──────── DATA SEGMENT ────────
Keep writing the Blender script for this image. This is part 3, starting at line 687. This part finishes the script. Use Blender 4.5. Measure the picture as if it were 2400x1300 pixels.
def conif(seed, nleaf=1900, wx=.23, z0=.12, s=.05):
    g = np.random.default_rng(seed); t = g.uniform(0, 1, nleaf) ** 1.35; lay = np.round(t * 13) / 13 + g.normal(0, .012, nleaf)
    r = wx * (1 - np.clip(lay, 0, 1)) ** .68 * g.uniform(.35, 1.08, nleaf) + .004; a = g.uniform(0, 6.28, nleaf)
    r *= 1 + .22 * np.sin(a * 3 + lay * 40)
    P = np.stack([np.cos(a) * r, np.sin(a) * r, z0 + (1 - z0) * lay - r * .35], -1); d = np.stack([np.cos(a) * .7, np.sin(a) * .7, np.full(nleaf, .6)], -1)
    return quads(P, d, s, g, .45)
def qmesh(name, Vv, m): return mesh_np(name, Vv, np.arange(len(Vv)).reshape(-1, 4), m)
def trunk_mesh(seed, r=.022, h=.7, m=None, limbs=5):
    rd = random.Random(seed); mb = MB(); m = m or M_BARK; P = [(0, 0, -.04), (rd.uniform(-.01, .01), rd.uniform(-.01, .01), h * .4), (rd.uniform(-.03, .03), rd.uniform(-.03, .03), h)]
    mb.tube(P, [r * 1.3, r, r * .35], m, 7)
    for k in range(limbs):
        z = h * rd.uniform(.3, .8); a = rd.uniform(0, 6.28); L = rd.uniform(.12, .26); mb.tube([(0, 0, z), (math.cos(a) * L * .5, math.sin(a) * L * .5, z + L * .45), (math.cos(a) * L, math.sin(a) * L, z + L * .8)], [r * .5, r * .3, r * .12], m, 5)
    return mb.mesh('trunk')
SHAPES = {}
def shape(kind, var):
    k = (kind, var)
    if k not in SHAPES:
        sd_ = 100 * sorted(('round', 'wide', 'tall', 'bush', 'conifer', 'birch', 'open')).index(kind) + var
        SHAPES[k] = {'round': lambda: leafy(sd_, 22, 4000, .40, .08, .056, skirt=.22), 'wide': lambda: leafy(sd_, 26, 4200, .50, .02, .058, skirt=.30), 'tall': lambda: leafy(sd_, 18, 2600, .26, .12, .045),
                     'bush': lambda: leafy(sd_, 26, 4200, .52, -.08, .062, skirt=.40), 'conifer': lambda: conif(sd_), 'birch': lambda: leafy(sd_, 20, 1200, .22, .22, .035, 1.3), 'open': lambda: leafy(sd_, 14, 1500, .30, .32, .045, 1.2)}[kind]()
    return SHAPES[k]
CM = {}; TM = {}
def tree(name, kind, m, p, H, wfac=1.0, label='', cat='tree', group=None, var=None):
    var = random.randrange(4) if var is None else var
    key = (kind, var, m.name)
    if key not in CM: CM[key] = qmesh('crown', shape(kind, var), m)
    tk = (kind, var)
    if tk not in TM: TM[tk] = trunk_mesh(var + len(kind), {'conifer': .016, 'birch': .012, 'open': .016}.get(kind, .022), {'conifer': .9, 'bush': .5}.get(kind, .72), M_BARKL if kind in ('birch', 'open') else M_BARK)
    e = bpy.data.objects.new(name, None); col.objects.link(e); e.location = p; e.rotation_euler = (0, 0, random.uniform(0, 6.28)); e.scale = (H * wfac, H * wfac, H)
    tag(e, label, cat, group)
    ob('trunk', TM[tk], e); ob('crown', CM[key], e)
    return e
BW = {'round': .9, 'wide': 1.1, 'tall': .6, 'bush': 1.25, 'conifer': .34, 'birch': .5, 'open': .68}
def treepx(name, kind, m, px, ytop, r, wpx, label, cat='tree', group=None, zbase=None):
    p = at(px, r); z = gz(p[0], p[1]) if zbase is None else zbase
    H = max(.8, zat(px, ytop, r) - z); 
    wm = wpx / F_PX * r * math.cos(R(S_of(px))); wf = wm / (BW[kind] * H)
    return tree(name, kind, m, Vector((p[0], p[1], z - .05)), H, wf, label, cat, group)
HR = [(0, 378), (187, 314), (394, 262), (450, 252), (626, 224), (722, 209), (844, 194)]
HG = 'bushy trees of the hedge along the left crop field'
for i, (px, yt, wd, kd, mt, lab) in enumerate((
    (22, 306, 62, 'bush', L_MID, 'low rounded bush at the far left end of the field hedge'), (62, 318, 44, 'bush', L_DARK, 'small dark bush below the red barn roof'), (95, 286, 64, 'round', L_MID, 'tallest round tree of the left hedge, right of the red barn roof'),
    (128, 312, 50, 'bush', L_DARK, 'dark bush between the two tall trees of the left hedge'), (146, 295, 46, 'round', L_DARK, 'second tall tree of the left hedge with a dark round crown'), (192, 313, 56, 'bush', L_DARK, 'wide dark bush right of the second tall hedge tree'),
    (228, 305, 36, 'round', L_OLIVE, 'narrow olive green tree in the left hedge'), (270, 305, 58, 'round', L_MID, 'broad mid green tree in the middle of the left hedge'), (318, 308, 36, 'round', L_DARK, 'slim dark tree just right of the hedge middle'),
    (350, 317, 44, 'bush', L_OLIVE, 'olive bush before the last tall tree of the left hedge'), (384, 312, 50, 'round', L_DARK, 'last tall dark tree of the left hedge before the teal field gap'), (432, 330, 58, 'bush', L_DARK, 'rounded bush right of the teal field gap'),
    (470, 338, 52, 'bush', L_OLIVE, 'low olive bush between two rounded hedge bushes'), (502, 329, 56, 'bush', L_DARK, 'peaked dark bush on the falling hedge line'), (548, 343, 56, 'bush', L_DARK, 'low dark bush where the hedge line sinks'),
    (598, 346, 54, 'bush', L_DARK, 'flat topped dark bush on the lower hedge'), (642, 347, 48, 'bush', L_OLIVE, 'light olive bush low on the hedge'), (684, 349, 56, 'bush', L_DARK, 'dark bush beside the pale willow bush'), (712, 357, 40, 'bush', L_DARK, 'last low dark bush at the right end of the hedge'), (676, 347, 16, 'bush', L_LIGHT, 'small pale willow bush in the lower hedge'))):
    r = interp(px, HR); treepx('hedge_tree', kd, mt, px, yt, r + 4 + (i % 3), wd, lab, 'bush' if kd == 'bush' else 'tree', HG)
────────
_OBJECTIVE_
Retype the listing above in full, with no alterations.

_FINISHED TASK_
Keep writing the Blender script for this image. This is part 3, starting at line 687. This part finishes the script. Use Blender 4.5. Measure the picture as if it were 2400x1300 pixels.
def conif(seed, nleaf=1900, wx=.23, z0=.12, s=.05):
    g = np.random.default_rng(seed); t = g.uniform(0, 1, nleaf) ** 1.35; lay = np.round(t * 13) / 13 + g.normal(0, .012, nleaf)
    r = wx * (1 - np.clip(lay, 0, 1)) ** .68 * g.uniform(.35, 1.08, nleaf) + .004; a = g.uniform(0, 6.28, nleaf)
    r *= 1 + .22 * np.sin(a * 3 + lay * 40)
    P = np.stack([np.cos(a) * r, np.sin(a) * r, z0 + (1 - z0) * lay - r * .35], -1); d = np.stack([np.cos(a) * .7, np.sin(a) * .7, np.full(nleaf, .6)], -1)
    return quads(P, d, s, g, .45)
def qmesh(name, Vv, m): return mesh_np(name, Vv, np.arange(len(Vv)).reshape(-1, 4), m)
def trunk_mesh(seed, r=.022, h=.7, m=None, limbs=5):
    rd = random.Random(seed); mb = MB(); m = m or M_BARK; P = [(0, 0, -.04), (rd.uniform(-.01, .01), rd.uniform(-.01, .01), h * .4), (rd.uniform(-.03, .03), rd.uniform(-.03, .03), h)]
    mb.tube(P, [r * 1.3, r, r * .35], m, 7)
    for k in range(limbs):
        z = h * rd.uniform(.3, .8); a = rd.uniform(0, 6.28); L = rd.uniform(.12, .26); mb.tube([(0, 0, z), (math.cos(a) * L * .5, math.sin(a) * L * .5, z + L * .45), (math.cos(a) * L, math.sin(a) * L, z + L * .8)], [r * .5, r * .3, r * .12], m, 5)
    return mb.mesh('trunk')
SHAPES = {}
def shape(kind, var):
    k = (kind, var)
    if k not in SHAPES:
        sd_ = 100 * sorted(('round', 'wide', 'tall', 'bush', 'conifer', 'birch', 'open')).index(kind) + var
        SHAPES[k] = {'round': lambda: leafy(sd_, 22, 4000, .40, .08, .056, skirt=.22), 'wide': lambda: leafy(sd_, 26, 4200, .50, .02, .058, skirt=.30), 'tall': lambda: leafy(sd_, 18, 2600, .26, .12, .045),
                     'bush': lambda: leafy(sd_, 26, 4200, .52, -.08, .062, skirt=.40), 'conifer': lambda: conif(sd_), 'birch': lambda: leafy(sd_, 20, 1200, .22, .22, .035, 1.3), 'open': lambda: leafy(sd_, 14, 1500, .30, .32, .045, 1.2)}[kind]()
    return SHAPES[k]
CM = {}; TM = {}
def tree(name, kind, m, p, H, wfac=1.0, label='', cat='tree', group=None, var=None):
    var = random.randrange(4) if var is None else var
    key = (kind, var, m.name)
    if key not in CM: CM[key] = qmesh('crown', shape(kind, var), m)
    tk = (kind, var)
    if tk not in TM: TM[tk] = trunk_mesh(var + len(kind), {'conifer': .016, 'birch': .012, 'open': .016}.get(kind, .022), {'conifer': .9, 'bush': .5}.get(kind, .72), M_BARKL if kind in ('birch', 'open') else M_BARK)
    e = bpy.data.objects.new(name, None); col.objects.link(e); e.location = p; e.rotation_euler = (0, 0, random.uniform(0, 6.28)); e.scale = (H * wfac, H * wfac, H)
    tag(e, label, cat, group)
    ob('trunk', TM[tk], e); ob('crown', CM[key], e)
    return e
BW = {'round': .9, 'wide': 1.1, 'tall': .6, 'bush': 1.25, 'conifer': .34, 'birch': .5, 'open': .68}
def treepx(name, kind, m, px, ytop, r, wpx, label, cat='tree', group=None, zbase=None):
    p = at(px, r); z = gz(p[0], p[1]) if zbase is None else zbase
    H = max(.8, zat(px, ytop, r) - z); 
    wm = wpx / F_PX * r * math.cos(R(S_of(px))); wf = wm / (BW[kind] * H)
    return tree(name, kind, m, Vector((p[0], p[1], z - .05)), H, wf, label, cat, group)
HR = [(0, 378), (187, 314), (394, 262), (450, 252), (626, 224), (722, 209), (844, 194)]
HG = 'bushy trees of the hedge along the left crop field'
for i, (px, yt, wd, kd, mt, lab) in enumerate((
    (22, 306, 62, 'bush', L_MID, 'low rounded bush at the far left end of the field hedge'), (62, 318, 44, 'bush', L_DARK, 'small dark bush below the red barn roof'), (95, 286, 64, 'round', L_MID, 'tallest round tree of the left hedge, right of the red barn roof'),
    (128, 312, 50, 'bush', L_DARK, 'dark bush between the two tall trees of the left hedge'), (146, 295, 46, 'round', L_DARK, 'second tall tree of the left hedge with a dark round crown'), (192, 313, 56, 'bush', L_DARK, 'wide dark bush right of the second tall hedge tree'),
    (228, 305, 36, 'round', L_OLIVE, 'narrow olive green tree in the left hedge'), (270, 305, 58, 'round', L_MID, 'broad mid green tree in the middle of the left hedge'), (318, 308, 36, 'round', L_DARK, 'slim dark tree just right of the hedge middle'),
    (350, 317, 44, 'bush', L_OLIVE, 'olive bush before the last tall tree of the left hedge'), (384, 312, 50, 'round', L_DARK, 'last tall dark tree of the left hedge before the teal field gap'), (432, 330, 58, 'bush', L_DARK, 'rounded bush right of the teal field gap'),
    (470, 338, 52, 'bush', L_OLIVE, 'low olive bush between two rounded hedge bushes'), (502, 329, 56, 'bush', L_DARK, 'peaked dark bush on the falling hedge line'), (548, 343, 56, 'bush', L_DARK, 'low dark bush where the hedge line sinks'),
    (598, 346, 54, 'bush', L_DARK, 'flat topped dark bush on the lower hedge'), (642, 347, 48, 'bush', L_OLIVE, 'light olive bush low on the hedge'), (684, 349, 56, 'bush', L_DARK, 'dark bush beside the pale willow bush'), (712, 357, 40, 'bush', L_DARK, 'last low dark bush at the right end of the hedge'), (676, 347, 16, 'bush', L_LIGHT, 'small pale willow bush in the lower hedge'))):
    r = interp(px, HR); treepx('hedge_tree', kd, mt, px, yt, r + 4 + (i % 3), wd, lab, 'bush' if kd == 'bush' else 'tree', HG)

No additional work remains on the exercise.